Let $\alpha\in\overline{\Bbb{F}}_p$ be a root of $f_a$. We want to find the minimal polynomial of $\alpha$. To that end we need to figure out how many conjugates $\alpha$ has in $\overline{\Bbb{F}}_p$. As $\alpha$ is a zero of $f_a$ $$ \alpha^q=\alpha+a,\quad \alpha^{q^2}=\alpha^q+a^q=\alpha+2a,\quad \alpha^{q^3}=\alpha+3a $$ et cetera. Therefore $\alpha^{q^p}=\alpha+pa=\alpha$. This already tells us that $\alpha$ has exactly $p$ conjugates over $\Bbb{F}_q$, and that its minimal polynomial over $\Bbb{F}_q$ is $$ m_{\alpha, q}=\prod_{j=0}^{p-1}(x-\alpha-ja). $$ It is known that $P(x):=x^p-x=\prod_{j=0}^{p-1}(x-j)$, so $$ x^p-a^{p-1}x=a^pP(\frac xa)=\prod_{j=0}^{p-1}(x-ja). $$ Therefore $$ m_{\alpha, q}(x)=(x-\alpha)^p-a^{p-1}(x-\alpha)=x^p-a^{p-1}x-(\alpha^p-a^{p-1}\alpha)=x^p-x-P(\alpha), $$ because $a^{p-1}=1$ by Little Fermat. So over $\Bbb{F}_q$ the polynomial $f_a(x)$ splits into a product of $p^{m-1}$ factors of degree $p$. As the derivative $f'_a(x)=1$ is coprime to $f_a$, the factors are distinct, so the constant term $P(\alpha)$ takes $p^{m-1}$ distinct values in $\Bbb{F}_q$. Next we identify the set of those constant terms. To that end we recall the definition of the trace function from $\Bbb{F}_q$ to $\Bbb{F}_p$: $$ tr(z)=z+z^p+z^{p^2}+\cdots+z^{p^{m-1}}=\sum_{j=0}^{m-1}z^{p^j}. $$ Trace a surjective function and linear over $\Bbb{F}_p$. Therefore it takes all the values in the prime field exactly $p^{m-1}$ times. But $$ tr(P(\alpha))=\sum_{j=0}^{m-1}P(\alpha)^{p^j}=\sum_{j=0}^{m-1}(\alpha^{p^{j+1}}-\alpha^{p^j})=\alpha^{p^m}-\alpha=a, $$ because the sum telescopes. Therefore we get the factorization $$ f_a(x)=\prod_{z\in\Bbb{F}_q, tr(z)=a}(x^p-x-z) $$ in the ring $\Bbb{F}_q[x]$.
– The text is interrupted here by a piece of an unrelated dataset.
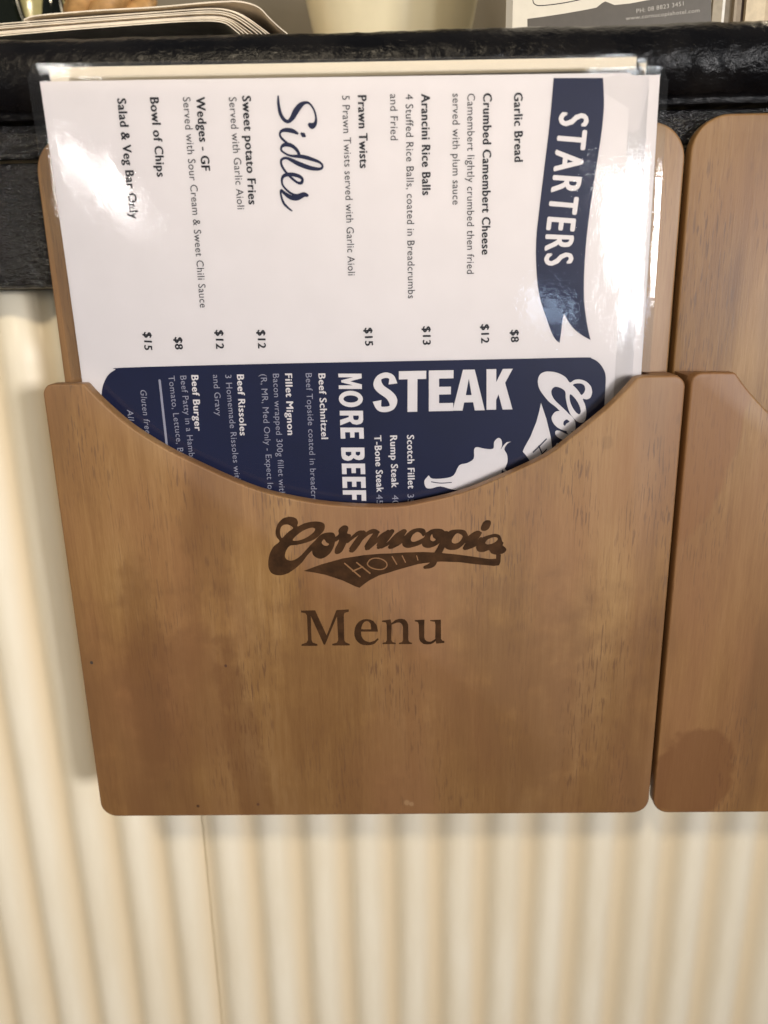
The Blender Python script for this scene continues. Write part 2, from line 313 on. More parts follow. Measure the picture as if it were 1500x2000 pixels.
BLOCK = {
    'T': ([(0, 1), (0, .8), (.32, .8), (.32, 0), (.68, 0), (.68, .8), (1, .8), (1, 1)], []),
    'E': ([(0, 0), (1, 0), (1, .2), (.42, .2), (.42, .41), (.9, .41), (.9, .6), (.42, .6), (.42, .8), (1, .8), (1, 1), (0, 1)], []),
    'F': ([(0, 0), (.42, 0), (.42, .39), (.9, .39), (.9, .59), (.42, .59), (.42, .8), (1, .8), (1, 1), (0, 1)], []),
    'K': ([(0, 0), (.37, 0), (.37, .24), (.46, .38), (.62, 0), (1, 0), (.71, .66), (1, 1), (.62, 1), (.37, .68), (.37, 1), (0, 1)], []),
    'A': ([(0, 0), (.31, 0), (.36, .2), (.64, .2), (.69, 0), (1, 0), (.68, 1), (.32, 1)], [[(.41, .38), (.59, .38), (.5, .78)]]),
    'M': ([(0, 0), (.24, 0), (.24, .62), (.43, .12), (.57, .12), (.76, .62), (.76, 0), (1, 0), (1, 1), (.70, 1), (.5, .5), (.3, 1), (0, 1)], []),
    'R': ([(0, 0), (.33, 0), (.33, .38), (.44, .38), (.63, 0), (1, 0), (.74, .43), (.9, .53), (.96, .71), (.9, .89), (.78, .97), (.6, 1), (0, 1)],
          [[(.33, .57), (.33, .81), (.5, .81), (.62, .77), (.64, .69), (.61, .6), (.5, .57)]]),
    'B': ([(0, 0), (.6, 0), (.8, .03), (.94, .12), (1, .27), (.94, .42), (.78, .52), (.9, .62), (.95, .76), (.88, .92), (.76, .98), (.58, 1), (0, 1)],
          [[(.32, .62), (.32, .81), (.52, .81), (.62, .72), (.52, .62)], [(.32, .19), (.32, .43), (.54, .43), (.66, .31), (.54, .19)]]),
    'O': ([(.5 + .5 * math.cos(a * math.pi / 12), .5 + .52 * math.sin(a * math.pi / 12)) for a in range(24)],
          [[(.5 + .22 * math.cos(a * math.pi / 10), .5 + .32 * math.sin(a * math.pi / 10)) for a in range(20)]]),
}
S_PATH = [(.80, .70), (.74, .86), (.50, .91), (.24, .85), (.19, .70), (.32, .58), (.64, .44), (.80, .30), (.76, .14), (.48, .09), (.24, .13), (.16, .30)]


def block_letter(F, ch, bl, br, tl, off):
    put = lambda a, b: (bl[0] + (br[0] - bl[0]) * a + (tl[0] - bl[0]) * b, bl[1] + (br[1] - bl[1]) * a + (tl[1] - bl[1]) * b)
    if ch == 'S':
        w = math.hypot(br[0] - bl[0], br[1] - bl[1]) * 0.36
        h = math.hypot(tl[0] - bl[0], tl[1] - bl[1])
        path = []
        for k, (a, b) in enumerate(S_PATH):
            path.append((*put(a, b), w * (0.62 if b > .8 or b < .2 else 1.0)))
        p, L, R_ = ribbon_stroke(path, 5)
        m = len(p)
        F.add(L + R_, [(i, i + 1, m + i + 1, m + i) for i in range(m - 1)], off)
        return
    outer, holes = BLOCK[ch]
    pts, tr_ = tess([[put(*q) for q in outer]] + [[put(*q) for q in hh] for hh in holes])
    F.add(pts, tr_, off)


# ---------------------------------------------------------------- materials
def new_mat(name):
    m = bpy.data.materials.new(name)
    m.use_nodes = True
    nt = m.node_tree
    return m, nt, nt.nodes['Principled BSDF'], nt.links


def N(nt, typ, **kw):
    n = nt.nodes.new(typ)
    for k, v in kw.items():
        setattr(n, k, v)
    return n


def val(sock, v):
    sock.default_value = v


def noise_node(nt, vec, scale, detail=4, rough=0.5, dist=0.0):
    n = N(nt, 'ShaderNodeTexNoise')
    val(n.inputs['Scale'], scale)
    val(n.inputs['Detail'], detail)
    val(n.inputs['Roughness'], rough)
    val(n.inputs['Distortion'], dist)
    nt.links.new(vec, n.inputs['Vector'])
    return n.outputs['Fac']


def mapping(nt, vec, scale=(1, 1, 1), loc=(0, 0, 0)):
    n = N(nt, 'ShaderNodeMapping')
    val(n.inputs['Scale'], scale)
    val(n.inputs['Location'], loc)
    nt.links.new(vec, n.inputs['Vector'])
    return n.outputs['Vector']


def ramp(nt, fac, stops):
    n = N(nt, 'ShaderNodeValToRGB')
    e = n.color_ramp.elements
    while len(e) < len(stops):
        e.new(0.5)
    for el, (p, c) in zip(e, stops):
        el.position = p
        el.color = (*c, 1) if len(c) == 3 else c
    nt.links.new(fac, n.inputs['Fac'])
    return n.outputs['Color']


def mix(nt, fac, a, b, mode='MIX'):
    n = N(nt, 'ShaderNodeMix', data_type='RGBA', blend_type=mode)
    for s, v in ((n.inputs[0], fac), (n.inputs[6], a), (n.inputs[7], b)):
        if isinstance(v, (int, float)):
            s.default_value = v
        elif isinstance(v, tuple):
            s.default_value = (*v, 1)
        else:
            nt.links.new(v, s)
    return n.outputs[2]


def mth(nt, op, a, b=0.0, c=0.0):
    n = N(nt, 'ShaderNodeMath', operation=op)
    for i, v in enumerate((a, b, c)):
        if isinstance(v, (int, float)):
            n.inputs[i].default_value = v
        else:
            nt.links.new(v, n.inputs[i])
    return n.outputs[0]


def bump(nt, bsdf, height, strength, dist):
    n = N(nt, 'ShaderNodeBump')
    val(n.inputs['Strength'], strength)
    val(n.inputs['Distance'], dist)
    nt.links.new(height, n.inputs['Height'])
    nt.links.new(n.outputs['Normal'], bsdf.inputs['Normal'])


def coords(nt):
    return N(nt, 'ShaderNodeTexCoord').outputs['Object']


def blob(nt, vec, cx, cz, rx, rz, wob=0.25, edge=0.10, tilt=0.0):
    """soft mask of a stain with a wavering outline (local metres, x z)"""
    s = N(nt, 'ShaderNodeSeparateXYZ')
    nt.links.new(vec, s.inputs[0])
    X = mth(nt, 'SUBTRACT', s.outputs[0], cx)
    Z = mth(nt, 'SUBTRACT', s.outputs[2], cz)
    if tilt:
        X = mth(nt, 'SUBTRACT', X, mth(nt, 'MULTIPLY', Z, tilt))
    a = mth(nt, 'POWER', mth(nt, 'ABSOLUTE', mth(nt, 'DIVIDE', X, rx)), 2.4)
    b = mth(nt, 'POWER', mth(nt, 'ABSOLUTE', mth(nt, 'DIVIDE', Z, rz)), 2.4)
    d = mth(nt, 'ADD', a, b)
    nz = noise_node(nt, vec, 60, 5, 0.6)
    d = mth(nt, 'ADD', d, mth(nt, 'MULTIPLY', mth(nt, 'SUBTRACT', nz, 0.5), wob * 4))
    mr = N(nt, 'ShaderNodeMapRange', interpolation_type='SMOOTHSTEP')
    nt.links.new(d, mr.inputs[0])
    val(mr.inputs[1], 1 + edge)
    val(mr.inputs[2], 1 - edge)
    return mr.outputs[0]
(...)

Over $\Bbb{F}_p$ the picture is more complicated. The question is how those factors combine to form irreducible polynomials in $\Bbb{F}_p[x]$.
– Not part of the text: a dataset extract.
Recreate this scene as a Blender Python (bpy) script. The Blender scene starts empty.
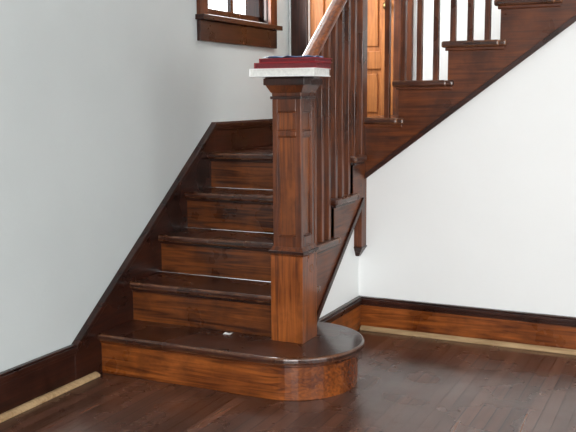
import bpy, bmesh, math, random
from mathutils import Vector, Matrix
random.seed(4)
h=0.19; t1=0.2525; t2=0.255; X7=1.006; YW=1.2425; YB=2.10; XR=4.6; YF=-4.6; ZC=2.46; ZT=4.7
SC=bpy.context.scene
SC.view_settings.view_transform='Standard'
# ---------------------------------------------------------------- materials
def nm(name):
    m=bpy.data.materials.new(name); m.use_nodes=True
    nt=m.node_tree; b=nt.nodes['Principled BSDF']; return m,nt,b
def wood(name,dark,mid,axis='X',rough=.34,scale=1.0,coat=.14,bump=.2,contrast=1.0,wear=None,grime=.5,cr_=.2):
    m,nt,b=nm(name); N=nt.nodes; L=nt.links
    tc=N.new('ShaderNodeTexCoord'); mp=N.new('ShaderNodeMapping')
    s=[40*scale]*3; s['XYZ'.index(axis)]=2.2*scale
    mp.inputs['Scale'].default_value=s
    L.new(tc.outputs['Object'],mp.inputs['Vector'])
    n1=N.new('ShaderNodeTexNoise'); n1.inputs['Scale'].default_value=1.0; n1.inputs['Detail'].default_value=8; n1.inputs['Distortion'].default_value=1.8
    L.new(mp.outputs[0],n1.inputs['Vector'])
    n2=N.new('ShaderNodeTexNoise'); n2.inputs['Scale'].default_value=4; n2.inputs['Detail'].default_value=4
    L.new(tc.outputs['Object'],n2.inputs['Vector'])
    mx=N.new('ShaderNodeMath'); mx.operation='MULTIPLY_ADD'; mx.inputs[1].default_value=.45
    L.new(n2.outputs['Fac'],mx.inputs[0])
    ml=N.new('ShaderNodeMath'); ml.operation='MULTIPLY'; ml.inputs[1].default_value=.6
    L.new(n1.outputs['Fac'],ml.inputs[0]); L.new(ml.outputs[0],mx.inputs[2])
    cr=N.new('ShaderNodeValToRGB'); e=cr.color_ramp.elements
    e[0].position=.5-.10/contrast; e[0].color=(*dark,1); e[1].position=.5+.15/contrast; e[1].color=(*mid,1)
    L.new(mx.outputs[0],cr.inputs['Fac']); col=cr.outputs['Color']
    # blotchy darkened varnish
    n4=N.new('ShaderNodeTexNoise'); n4.inputs['Scale'].default_value=7; n4.inputs['Detail'].default_value=8; n4.inputs['Roughness'].default_value=.65
    L.new(tc.outputs['Object'],n4.inputs['Vector'])
    g=N.new('ShaderNodeMapRange'); g.inputs['From Min'].default_value=.48; g.inputs['From Max'].default_value=.68; g.inputs['To Min'].default_value=0; g.inputs['To Max'].default_value=grime
    L.new(n4.outputs['Fac'],g.inputs['Value'])
    mc=N.new('ShaderNodeMix'); mc.data_type='RGBA'; L.new(g.outputs[0],mc.inputs['Factor']); L.new(col,mc.inputs['A']); mc.inputs['B'].default_value=(dark[0]*.5,dark[1]*.5,dark[2]*.5,1)
    col=mc.outputs['Result']
    if wear:
        bv=N.new('ShaderNodeBevel'); bv.samples=3; bv.inputs['Radius'].default_value=.010
        ge=N.new('ShaderNodeNewGeometry'); dt=N.new('ShaderNodeVectorMath'); dt.operation='DOT_PRODUCT'
        L.new(bv.outputs[0],dt.inputs[0]); L.new(ge.outputs['Normal'],dt.inputs[1])
        r1=N.new('ShaderNodeMapRange'); r1.inputs['From Min'].default_value=.99; r1.inputs['From Max'].default_value=.93; L.new(dt.outputs['Value'],r1.inputs['Value'])
        r2=N.new('ShaderNodeMapRange'); r2.inputs['From Min'].default_value=.40; r2.inputs['From Max'].default_value=.56; L.new(n4.outputs['Fac'],r2.inputs['Value'])
        mm=N.new('ShaderNodeMath'); mm.operation='MULTIPLY'; L.new(r1.outputs[0],mm.inputs[0]); L.new(r2.outputs[0],mm.inputs[1])
        mw=N.new('ShaderNodeMix'); mw.data_type='RGBA'; L.new(mm.outputs[0],mw.inputs['Factor']); L.new(col,mw.inputs['A']); mw.inputs['B'].default_value=(*wear,1)
        col=mw.outputs['Result']
    L.new(col,b.inputs['Base Color'])
    mr=N.new('ShaderNodeMapRange'); mr.inputs['From Min'].default_value=.3; mr.inputs['From Max'].default_value=.7
    mr.inputs['To Min'].default_value=rough-.12; mr.inputs['To Max'].default_value=rough+.12
    L.new(n2.outputs['Fac'],mr.inputs['Value']); L.new(mr.outputs[0],b.inputs['Roughness'])
    b.inputs['Specular IOR Level'].default_value=.35
    b.inputs['Coat Weight'].default_value=coat; b.inputs['Coat Roughness'].default_value=cr_
    bp=N.new('ShaderNodeBump'); bp.inputs['Strength'].default_value=bump; bp.inputs['Distance'].default_value=.002
    L.new(n1.outputs['Fac'],bp.inputs['Height']); L.new(bp.outputs[0],b.inputs['Normal'])
    return m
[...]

Quick Edit explaining what I think happens over the smaller field. I'm fairly sure that this is correct, but I don't have the time to fill in everything right now.
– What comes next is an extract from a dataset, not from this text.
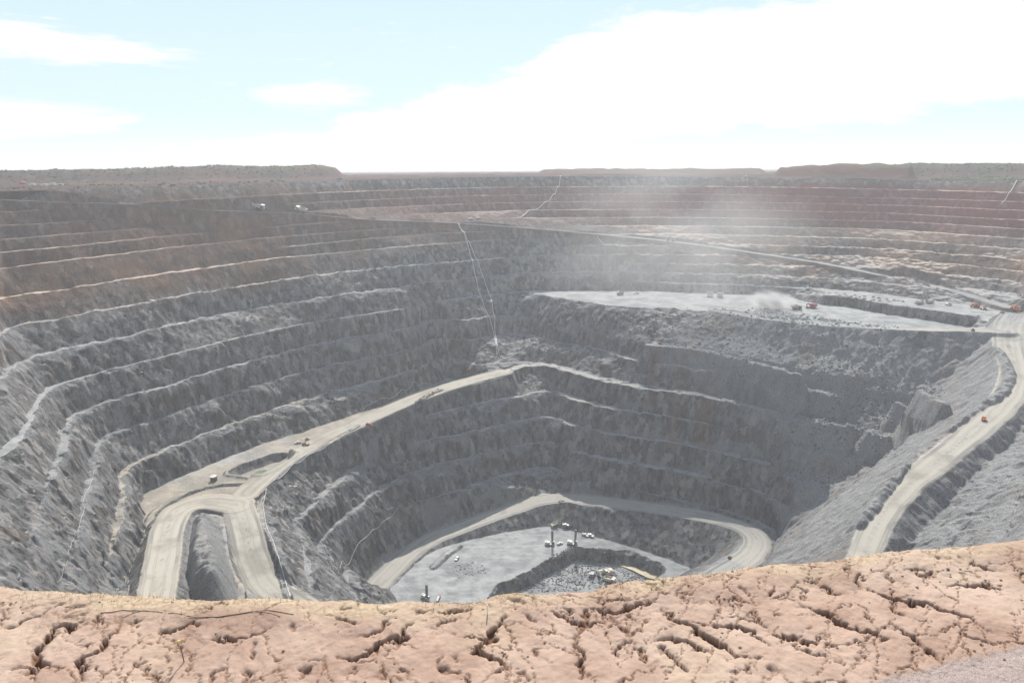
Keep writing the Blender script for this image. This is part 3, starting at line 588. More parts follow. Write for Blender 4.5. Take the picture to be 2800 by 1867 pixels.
def plain_material():
    m = new_mat('red_soil'); s = NT(m); g = s.n('ShaderNodeNewGeometry'); P = g.outputs['Position']
    a1 = s.n('ShaderNodeAttribute', attribute_name='m1'); a2 = s.n('ShaderNodeAttribute', attribute_name='m2')
    s1 = s.n('ShaderNodeSeparateColor'); s.L.new(a1.outputs['Color'], s1.inputs[0]); s2 = s.n('ShaderNodeSeparateColor'); s.L.new(a2.outputs['Color'], s2.inputs[0])
    big = s.noise(P, 0.006, 5, 0.6); med = s.noise(P, 0.04, 6, 0.65); fine = s.noise(P, 0.4, 4, 0.7)
    c = s.mix(s.ramp(big, 0.35, 0.65), (0.045, 0.03, 0.027), (0.10, 0.046, 0.036)); c = s.mix(s.ramp(med, 0.5, 0.72, 0, 0.6), c, (0.17, 0.10, 0.075))
    c = s.mix(s.ramp(fine, 0.45, 0.7, 0, 0.5), c, (0.07, 0.065, 0.045))
    c = s.mix(s2.outputs[2], c, s.mix(s.ramp(fine, 0.3, 0.7), (0.035, 0.055, 0.022), (0.085, 0.11, 0.045)))
    s.L.new(c, s.b.inputs['Base Color']); s.b.inputs['Roughness'].default_value = 0.95; s.b.inputs['Specular IOR Level'].default_value = 0.1
    s.L.new(s.bump(med, 0.6, 4.0), s.b.inputs['Normal']); return m
PLAIN_MAT = plain_material()
# ---------------------------------------------------------------- terrain meshes
def top(o, kind=None, label=None, cat=None, group=None):
    if kind: o['kind'] = kind
    if label: o['label'] = label
    if cat: o['category'] = cat
    if group: o['group'] = group
    return o
TERR_MAT = terrain_material()
def build_terrain():
    az = np.concatenate([np.arange(-76, -40, 1.5), np.arange(-40, 40, 0.08), np.arange(40, 77, 1.5)])
    r = np.concatenate([np.arange(25, 150, 4.0), np.arange(150, 300, 1.6), np.arange(300, 640, 0.6), np.arange(640, 1060, 0.72), np.arange(1060, 1330, 0.85), 1330 * 1.012 ** np.arange(0, 58), 2660 * 1.035 ** np.arange(0, 72)])
    A, R = np.meshgrid(np.radians(az), r, indexing='ij')
    x = (R * np.sin(A)).ravel(); y = (R * np.cos(A)).ravel()
    z, m = height(x, y)
    V = np.stack([x, y, z], 1)
    na, nr = len(az), len(r); i, j = np.meshgrid(np.arange(na - 1), np.arange(nr - 1), indexing='ij'); b = (i * nr + j).ravel()
    F4 = np.stack([b, b + 1, b + nr + 1, b + nr], 1)
    a = np.where(y > 1, x / np.maximum(y, 1), 9.0); zz = z + 22 * fbm(x, y, 80, 3, 71) + 10 * fbm(x, y, 20, 2, 75)
    rr = np.hypot(x, y); out = 1 - m['inpit']
    right = sstep(0.0, 0.30, a); leftw = sstep(-0.05, -0.35, a)
    strat = fbm(x * 0.15, y * 0.15 , 40, 2, 78) * 10 + vnoise(z / 9.0 + 0 * x, 0.02 * x, 72) * 10          # gently undulating layers
    zs = z + strat
    red = sstep(-92 - 14 * right, -60 - 10 * right, zs) * sstep(-18, -34, zs + 5) * np.clip(0.5 + 0.8 * right, 0, 1) * (1 - 0.75 * leftw)
    red = np.clip(red * (0.85 + 0.5 * fbm(x, y, 110, 2, 78)), 0, 1) * m['inpit']
    depth = -150 + 22 * leftw - 0 * right + 48 * (1 - np.maximum(right, leftw))
    och = sstep(depth - 16, depth + 16, zz * 0.6 + z * 0.4) * sstep(-12, -30, z)
    och = np.clip(och * (0.72 + 0.7 * (fbm(x, y, 55, 4, 79, 0.6) + 0.1)) * (0.62 + 0.38 * np.maximum(right, leftw)), 0, 0.95) * m['inpit']
    red = np.where(out > 0.5, 0.85 * sstep(-0.1, 0.25, fbm(x, y, 120, 3, 83) + 0.12), red); och = np.where(out > 0.5, 0.25, och)
    # a few ochre veins on the middle wall, as in the photo
    for (p, w, zt, zb) in (((1790, 1020), 9, -205, -262), ((1865, 1035), 12, -205, -262), ((1935, 1050), 14, -205, -290), ((1845, 1120), 10, -246, -300), ((2200, 970), 22, -180, -215), ((2345, 975), 20, -180, -215), ((2600, 950), 26, -172, -205), ((2120, 1025), 14, -200, -216)):
        q = ray(*p); ta = q[0] / q[1]; d = np.abs(a - ta) * rr
        och = np.maximum(och, (1 - sstep(w * 0.4, w, d + 6 * fbm(x, y, 10, 2, 87))) * sstep(zb - 6, zb + 6, z) * sstep(zt + 6, zt - 6, z) * 0.5 * m['inpit'] * (rr > 500) * (rr < 880))
    fl = SD['FL'](x, y) > 0; t13 = (SD['T13'](x, y) > 0) & (SD[13](x, y) < 0)
    t12 = (SD['T12'](x, y) > 0) & (SD[12](x, y) < 0) & (a > 0.2)
    floor = (fl | ((t13 | t12) & (a > -0.08))).astype(float)
    V[:, 2] += floor * (fbm(x, y, 7, 3, 201) * 0.7 + 0.5 * np.maximum(vnoise(x / 3.2, y / 3.2, 203), 0) * sstep(-0.05, 0.15, fbm(x, y, 60, 2, 205) + 0.05)) * (1 - m['road'])
    px_ = 1400 + F * a
    cream = np.clip((x < 0) * (y < 830) * sstep(-230, -245, z) * sstep(-300, -285, z) + 0.85 * m['road'] * (x > 150) * (y < 700) * sstep(-216, -212, z) * sstep(-150, -170, z) + 0.6 * (z < -330) * m['road'], 0, 1)
    green = np.where(out > 0.5, np.clip(sstep(0.615, 0.64, a + 0.01 * fbm(x, y, 60, 3, 99)) * sstep(1220, 1240, rr) * sstep(1520, 1490, rr) + sstep(-2, 3, z) * (0.75 * (a < -0.2) * (rr > 1400) + 0.95 * (a > 0.5)) * sstep(-0.2, 0.1, fbm(x, y, 25, 3, 97)), 0, 1), 0)
    m3 = np.stack([m['scree'], m['face'], m['grey'], m['ledge']], 1)
    m1 = np.stack([m['road'], red, och, m['rub']], 1); m2 = np.stack([np.clip((m['roadd'] + 30) / 60, 0, 1), cream, green, floor], 1)
    fm = lambda q: q[F4].mean(1)
    road_f = fm(m['road']) > 0.5; out_f = fm(m['sd0']) < 0; floor_f = fm(floor) > 0.5; z_f = fm(z); r_f = fm(rr)
    subf = fm(fl.astype(float)) > 0.5
    hill_f = out_f & (r_f > 1300) & (r_f < 2600) & (z_f > -5)
    cls = np.where(out_f, 0, np.where(road_f, 1, np.where(subf, 2, np.where(floor_f, 3, 4)))); cls = np.where(hill_f, 5, cls)
    for c, nm in enumerate(('plain', 'haul_road', 'pit_floor', 'terrace', 'pit_terrain', 'hills')):
        sel = F4[cls == c]
        if len(sel): top(mesh_from_grid(nm, V, sel, {'m1': m1, 'm2': m2, 'm3': m3}, PLAIN_MAT if nm in ('plain', 'hills') else TERR_MAT), 'structure')
build_terrain()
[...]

Above we saw that over $\Bbb{F}_q$ the factors are of the form $x^p-x-z$ such that $z\in\Bbb{F}_q$ satisfies the trace condition $tr(z)=a$. To get the irreducible factors in $\Bbb{F}_p[x]$ we simply need to multiply together conjugates factors of this type. So if the conjugates of $z$ are $z$, $z^p$, $z^{p^2}$, $\ldots$, $z^{p^{k-1}}$ (,$z^{p^k}=z$), then $k\mid m$, and the minimal polynomial of $z$ is $$ m_z(x)=(x-z)(x-z^p)\cdots(x-z^{p^{k-1}})\in\Bbb{F}_p[x]. $$ Now the corresponding factor of $f_a(x)$ is a similar product of the factors $(x^p-x-z^{p^i})$, $i=0,1,\ldots,k-1.$ This product clearly equals $m_z(x^p-x)$. Thus the factorization of $f_a(x)$ in the ring $\Bbb{F}_p[x]$ is $$ f_a(x)=\prod_{z\in D}m_z(x^p-x), $$ where $D$ is a set of representatives of Galois conjugacy classes of elements of $\Bbb{F}_q$ with the property $tr(z)=a$.
Example: Let $p=2$, $m=3$, $a=1$, so $f_a(x)=f_1(x)=x^8-x-1$. In the field $\Bbb{F}_8$ there are four elements with trace $=1$. Namely $z_1=1$ and the three roots ($z_2,z_3,z_4$)of the irreducible polynomial $x^3+x^2+1\in\Bbb{F}_2[x]$. The respective minimal polynomials are thus $m_1(x)=x+1$ and $m_2(x)=x^3+x^2+1$. Therefore the above theory gives the factorization $$ f_1(x)=x^8+x+1=m_1(x^2+x)m_2(x^2+x)=(x^2+x+1)(x^6+x^5+x^3+x^2+1), $$ which checks out.